··· Source excerpt ···
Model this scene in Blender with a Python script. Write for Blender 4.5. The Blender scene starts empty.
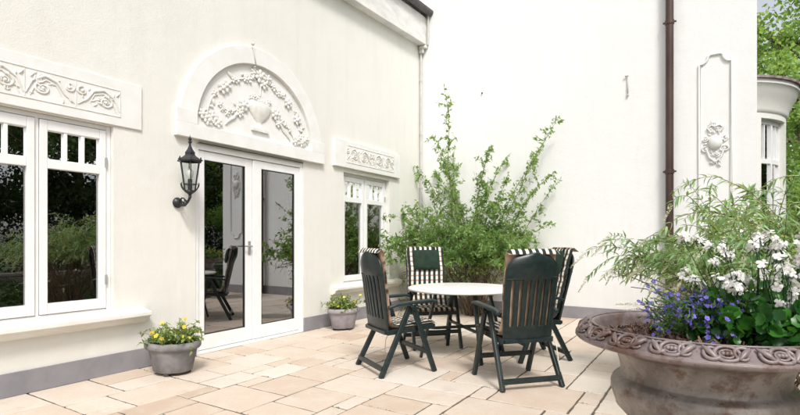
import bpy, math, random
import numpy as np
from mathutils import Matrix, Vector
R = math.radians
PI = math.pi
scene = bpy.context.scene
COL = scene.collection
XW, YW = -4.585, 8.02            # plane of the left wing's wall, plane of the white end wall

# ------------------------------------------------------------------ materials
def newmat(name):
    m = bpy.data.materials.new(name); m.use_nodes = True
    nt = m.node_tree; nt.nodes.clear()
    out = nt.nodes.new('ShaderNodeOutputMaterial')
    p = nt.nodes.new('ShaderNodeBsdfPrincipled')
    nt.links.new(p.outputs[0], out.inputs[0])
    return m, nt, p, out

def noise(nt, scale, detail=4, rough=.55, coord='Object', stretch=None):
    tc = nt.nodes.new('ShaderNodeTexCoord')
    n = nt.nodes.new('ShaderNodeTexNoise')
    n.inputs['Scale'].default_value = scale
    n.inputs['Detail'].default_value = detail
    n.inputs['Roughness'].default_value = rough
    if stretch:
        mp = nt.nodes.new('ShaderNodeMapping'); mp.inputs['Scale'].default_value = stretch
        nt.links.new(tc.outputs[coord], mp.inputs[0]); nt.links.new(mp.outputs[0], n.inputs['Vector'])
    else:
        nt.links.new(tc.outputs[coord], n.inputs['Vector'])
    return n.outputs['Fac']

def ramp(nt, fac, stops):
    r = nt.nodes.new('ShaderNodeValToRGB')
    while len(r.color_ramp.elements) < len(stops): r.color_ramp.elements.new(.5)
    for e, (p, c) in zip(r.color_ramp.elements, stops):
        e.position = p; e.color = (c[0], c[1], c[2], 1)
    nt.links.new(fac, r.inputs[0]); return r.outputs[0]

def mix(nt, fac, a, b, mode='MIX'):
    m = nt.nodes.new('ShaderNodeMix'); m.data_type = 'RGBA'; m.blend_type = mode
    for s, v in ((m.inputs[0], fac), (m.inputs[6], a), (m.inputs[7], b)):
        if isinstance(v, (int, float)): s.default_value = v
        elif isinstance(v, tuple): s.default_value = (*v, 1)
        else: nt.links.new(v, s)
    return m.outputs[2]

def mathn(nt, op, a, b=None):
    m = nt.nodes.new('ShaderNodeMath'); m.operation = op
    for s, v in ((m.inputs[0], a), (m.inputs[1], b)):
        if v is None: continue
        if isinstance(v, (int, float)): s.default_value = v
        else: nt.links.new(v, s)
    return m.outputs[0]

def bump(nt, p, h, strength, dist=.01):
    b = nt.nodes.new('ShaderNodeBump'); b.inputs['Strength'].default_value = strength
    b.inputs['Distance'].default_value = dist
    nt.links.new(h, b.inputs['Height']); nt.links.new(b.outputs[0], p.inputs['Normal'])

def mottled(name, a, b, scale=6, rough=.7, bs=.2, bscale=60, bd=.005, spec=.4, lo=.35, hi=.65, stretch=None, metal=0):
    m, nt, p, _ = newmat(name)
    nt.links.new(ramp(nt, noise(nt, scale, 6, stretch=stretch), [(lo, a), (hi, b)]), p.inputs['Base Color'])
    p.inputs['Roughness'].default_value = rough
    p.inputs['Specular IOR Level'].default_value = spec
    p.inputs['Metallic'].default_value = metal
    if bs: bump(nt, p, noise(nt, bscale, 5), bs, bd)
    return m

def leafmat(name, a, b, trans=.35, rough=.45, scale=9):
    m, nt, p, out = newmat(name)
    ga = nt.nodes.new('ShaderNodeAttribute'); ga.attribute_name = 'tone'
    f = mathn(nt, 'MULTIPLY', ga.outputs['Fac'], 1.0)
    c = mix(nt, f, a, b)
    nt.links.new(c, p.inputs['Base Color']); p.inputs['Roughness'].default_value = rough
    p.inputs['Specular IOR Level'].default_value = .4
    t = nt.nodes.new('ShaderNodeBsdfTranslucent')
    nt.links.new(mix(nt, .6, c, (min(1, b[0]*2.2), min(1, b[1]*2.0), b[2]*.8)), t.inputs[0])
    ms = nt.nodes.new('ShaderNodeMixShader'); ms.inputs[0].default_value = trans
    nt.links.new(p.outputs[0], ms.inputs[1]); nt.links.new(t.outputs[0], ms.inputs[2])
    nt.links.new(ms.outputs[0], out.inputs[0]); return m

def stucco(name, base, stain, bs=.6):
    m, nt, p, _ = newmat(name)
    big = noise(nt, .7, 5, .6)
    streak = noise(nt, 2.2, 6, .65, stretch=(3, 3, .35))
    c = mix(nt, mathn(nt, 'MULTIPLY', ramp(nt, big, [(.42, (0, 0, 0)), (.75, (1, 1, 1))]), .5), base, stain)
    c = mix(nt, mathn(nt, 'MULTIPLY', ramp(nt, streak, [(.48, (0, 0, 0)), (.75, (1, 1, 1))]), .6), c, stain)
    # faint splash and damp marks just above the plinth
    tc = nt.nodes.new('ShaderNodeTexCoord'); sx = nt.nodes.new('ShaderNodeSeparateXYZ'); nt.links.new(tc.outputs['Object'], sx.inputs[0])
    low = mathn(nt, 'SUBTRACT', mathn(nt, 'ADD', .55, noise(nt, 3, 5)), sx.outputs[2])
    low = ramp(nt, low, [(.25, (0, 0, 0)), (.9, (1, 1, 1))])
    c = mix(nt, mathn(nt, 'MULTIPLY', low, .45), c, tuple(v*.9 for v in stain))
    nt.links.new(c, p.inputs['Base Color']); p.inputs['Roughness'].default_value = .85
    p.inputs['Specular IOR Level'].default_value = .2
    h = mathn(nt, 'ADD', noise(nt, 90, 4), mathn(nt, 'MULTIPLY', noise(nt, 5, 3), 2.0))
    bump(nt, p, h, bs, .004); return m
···
§ Request
In the copy, include no pictures; restate the listing above exactly.

§ Full solution
Model this scene in Blender with a Python script. Write for Blender 4.5. The Blender scene starts empty.
import bpy, math, random
import numpy as np
from mathutils import Matrix, Vector
R = math.radians
PI = math.pi
scene = bpy.context.scene
COL = scene.collection
XW, YW = -4.585, 8.02            # plane of the left wing's wall, plane of the white end wall

# ------------------------------------------------------------------ materials
def newmat(name):
    m = bpy.data.materials.new(name); m.use_nodes = True
    nt = m.node_tree; nt.nodes.clear()
    out = nt.nodes.new('ShaderNodeOutputMaterial')
    p = nt.nodes.new('ShaderNodeBsdfPrincipled')
    nt.links.new(p.outputs[0], out.inputs[0])
    return m, nt, p, out

def noise(nt, scale, detail=4, rough=.55, coord='Object', stretch=None):
    tc = nt.nodes.new('ShaderNodeTexCoord')
    n = nt.nodes.new('ShaderNodeTexNoise')
    n.inputs['Scale'].default_value = scale
    n.inputs['Detail'].default_value = detail
    n.inputs['Roughness'].default_value = rough
    if stretch:
        mp = nt.nodes.new('ShaderNodeMapping'); mp.inputs['Scale'].default_value = stretch
        nt.links.new(tc.outputs[coord], mp.inputs[0]); nt.links.new(mp.outputs[0], n.inputs['Vector'])
    else:
        nt.links.new(tc.outputs[coord], n.inputs['Vector'])
    return n.outputs['Fac']

def ramp(nt, fac, stops):
    r = nt.nodes.new('ShaderNodeValToRGB')
    while len(r.color_ramp.elements) < len(stops): r.color_ramp.elements.new(.5)
    for e, (p, c) in zip(r.color_ramp.elements, stops):
        e.position = p; e.color = (c[0], c[1], c[2], 1)
    nt.links.new(fac, r.inputs[0]); return r.outputs[0]

def mix(nt, fac, a, b, mode='MIX'):
    m = nt.nodes.new('ShaderNodeMix'); m.data_type = 'RGBA'; m.blend_type = mode
    for s, v in ((m.inputs[0], fac), (m.inputs[6], a), (m.inputs[7], b)):
        if isinstance(v, (int, float)): s.default_value = v
        elif isinstance(v, tuple): s.default_value = (*v, 1)
        else: nt.links.new(v, s)
    return m.outputs[2]

def mathn(nt, op, a, b=None):
    m = nt.nodes.new('ShaderNodeMath'); m.operation = op
    for s, v in ((m.inputs[0], a), (m.inputs[1], b)):
        if v is None: continue
        if isinstance(v, (int, float)): s.default_value = v
        else: nt.links.new(v, s)
    return m.outputs[0]

def bump(nt, p, h, strength, dist=.01):
    b = nt.nodes.new('ShaderNodeBump'); b.inputs['Strength'].default_value = strength
    b.inputs['Distance'].default_value = dist
    nt.links.new(h, b.inputs['Height']); nt.links.new(b.outputs[0], p.inputs['Normal'])

def mottled(name, a, b, scale=6, rough=.7, bs=.2, bscale=60, bd=.005, spec=.4, lo=.35, hi=.65, stretch=None, metal=0):
    m, nt, p, _ = newmat(name)
    nt.links.new(ramp(nt, noise(nt, scale, 6, stretch=stretch), [(lo, a), (hi, b)]), p.inputs['Base Color'])
    p.inputs['Roughness'].default_value = rough
    p.inputs['Specular IOR Level'].default_value = spec
    p.inputs['Metallic'].default_value = metal
    if bs: bump(nt, p, noise(nt, bscale, 5), bs, bd)
    return m

def leafmat(name, a, b, trans=.35, rough=.45, scale=9):
    m, nt, p, out = newmat(name)
    ga = nt.nodes.new('ShaderNodeAttribute'); ga.attribute_name = 'tone'
    f = mathn(nt, 'MULTIPLY', ga.outputs['Fac'], 1.0)
    c = mix(nt, f, a, b)
    nt.links.new(c, p.inputs['Base Color']); p.inputs['Roughness'].default_value = rough
    p.inputs['Specular IOR Level'].default_value = .4
    t = nt.nodes.new('ShaderNodeBsdfTranslucent')
    nt.links.new(mix(nt, .6, c, (min(1, b[0]*2.2), min(1, b[1]*2.0), b[2]*.8)), t.inputs[0])
    ms = nt.nodes.new('ShaderNodeMixShader'); ms.inputs[0].default_value = trans
    nt.links.new(p.outputs[0], ms.inputs[1]); nt.links.new(t.outputs[0], ms.inputs[2])
    nt.links.new(ms.outputs[0], out.inputs[0]); return m

def stucco(name, base, stain, bs=.6):
    m, nt, p, _ = newmat(name)
    big = noise(nt, .7, 5, .6)
    streak = noise(nt, 2.2, 6, .65, stretch=(3, 3, .35))
    c = mix(nt, mathn(nt, 'MULTIPLY', ramp(nt, big, [(.42, (0, 0, 0)), (.75, (1, 1, 1))]), .5), base, stain)
    c = mix(nt, mathn(nt, 'MULTIPLY', ramp(nt, streak, [(.48, (0, 0, 0)), (.75, (1, 1, 1))]), .6), c, stain)
    # faint splash and damp marks just above the plinth
    tc = nt.nodes.new('ShaderNodeTexCoord'); sx = nt.nodes.new('ShaderNodeSeparateXYZ'); nt.links.new(tc.outputs['Object'], sx.inputs[0])
    low = mathn(nt, 'SUBTRACT', mathn(nt, 'ADD', .55, noise(nt, 3, 5)), sx.outputs[2])
    low = ramp(nt, low, [(.25, (0, 0, 0)), (.9, (1, 1, 1))])
    c = mix(nt, mathn(nt, 'MULTIPLY', low, .45), c, tuple(v*.9 for v in stain))
    nt.links.new(c, p.inputs['Base Color']); p.inputs['Roughness'].default_value = .85
    p.inputs['Specular IOR Level'].default_value = .2
    h = mathn(nt, 'ADD', noise(nt, 90, 4), mathn(nt, 'MULTIPLY', noise(nt, 5, 3), 2.0))
    bump(nt, p, h, bs, .004); return m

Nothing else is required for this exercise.